29 January 2007

I-TASC expedition 2006/2007

Today was a big day for Tom and First Born. They have been working really hard on the AWS unit, preparing it for installation, and today it actually goes out to the field. I think they had to wait quite a long time before the crane crew could get through the other tasks they had for the day, but just before dinner, the AWS was swung out on the crane and placed on the back of a Skidoo. After dinner, I think they will try and place it upright, although it’s getting pretty windy out there right now. In the meantime, I’m inside testing the scripts for delivering the data from the unit to the WWW.

We brought down some projects to enact on behalf of artists. We didn’t have much time to prepare for the trip, so I managed only to get four projects, plus we are assisting the Media Shed in Southend by the Sea (UK) to do some workshops using weather data.

Today I pulled Tijmen Schep’s ‘Coke Bot’ out of the suitcase and soldered up its solar panel. It’s a cool installation that is a coke can (pretty much the last thing you want to see in Antarctica) with a noise robot inside that beeps and is powered by a small solar panel. I really like it; it’s a cool installation for here as it plays with the ironies of reusable energy and recycled materials. Tomorrow I will put it out on the ice and document it, and then leave it inside the base for the next I-TASC crew.

There are some other projects by artists but I’ll unveil them as we install/utilise them. Look for documentation of Tijmen’s can tomorrow.

Advice from the bottom of a well, Part III : basic tools, and cameras
tools
All right… this will be a short session on what to bring for a SANAE residency. They have pretty much everything here, so you don’t need to bring much (unless you need specialised tools). In fact they have a very well-equipped workshop for electronics, a carpentry room and a metal shop, so you can do quite a bit here if you have to… so there is not much you need.  I mention just a few things that can be handy… personally I think you should not even cross the road without a good Leatherman or Victorinox.
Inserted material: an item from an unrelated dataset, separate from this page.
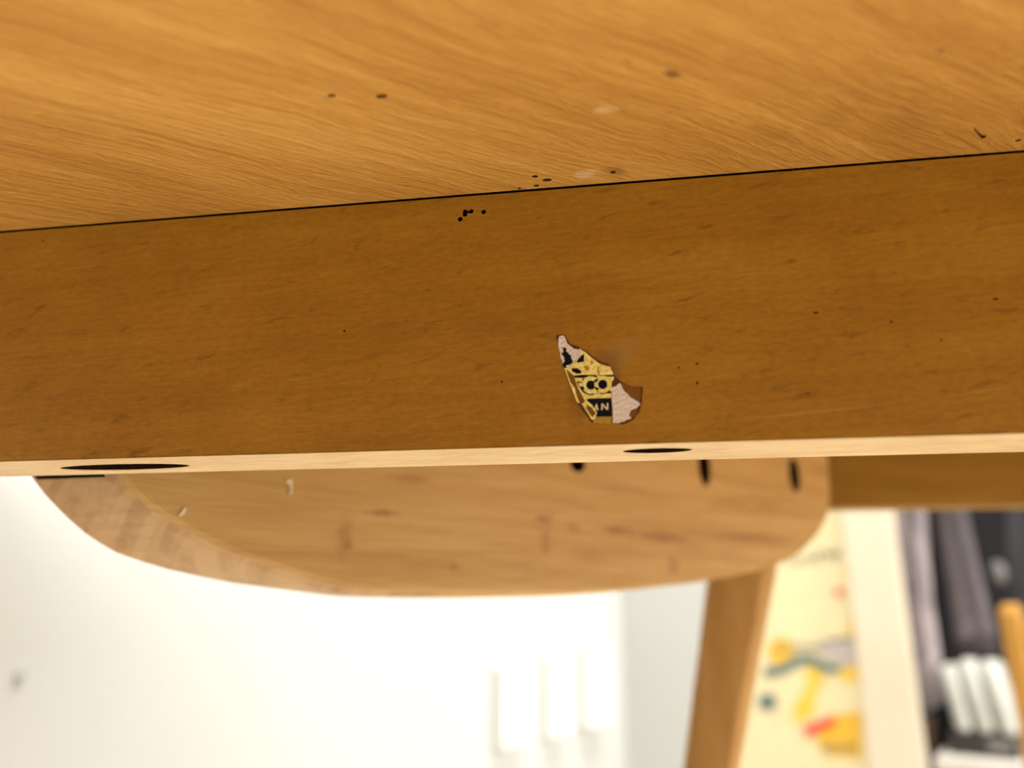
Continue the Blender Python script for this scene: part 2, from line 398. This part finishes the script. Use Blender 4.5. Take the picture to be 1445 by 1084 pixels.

I have one of the later, and it proves useful almost everyday and unequal in the field when you need to do almost anything.

Additionally, I think you need to at least bring a soldering kit and all the wires and cables you can expect to use. Don’t bring pre-made cables, they are always too expensive and too chunky to freight in any quantity. Buy as many different types of connectors as you can.

Bring a roll of gaffer tape… it’s always useful….

That’s about all I have found that is useful… for everything else I used what they have here….

Cameras
Some small advice with cameras… get a good digital camera. I don’t mean a pocket-size cam, I mean a good SLR camera with interchangeable lenses. Don’t settle for anything less than 6 megapixels. You won’t regret it. I purchased a second-hand Canon 300D with a 18-55mm lens. In addition, I brought a screw-on wide angle adapter which had produced some good shots but I think the wide angle is optional. What you shouldn’t do without, is a telephoto… its absolutely essential. You will see many things from the boat that you can’t get close to (penguins, birds, whales, icebergs) that will look beautiful in a telephoto but like a dot in a 18-55mm lens or similar.

Whatever camera you get, don’t leave without _two_ rechargeable batteries. There are periods when you are away from the base for a day or so and you will need that extra battery. Also, don’t even think about coming without a polarising filter. It will help cut through the glare of the water and bring out the beautiful blues of the ice and the sky… it’s really essential. Lastly, get a small camera bag that has good padding, that you can sling over your shoulder and run out the door at a moment’s notice. Nothing too heavy, just big enough for your camera and your lenses.

Of course, make sure you have lens cleaner stuff etc (all the normal camera things).

If someone in your team has a small digital camera, this will still be very useful for having in your pocket if you need a quick shot but you are somewhere awkward (on the end of a rope in a crevasse for example).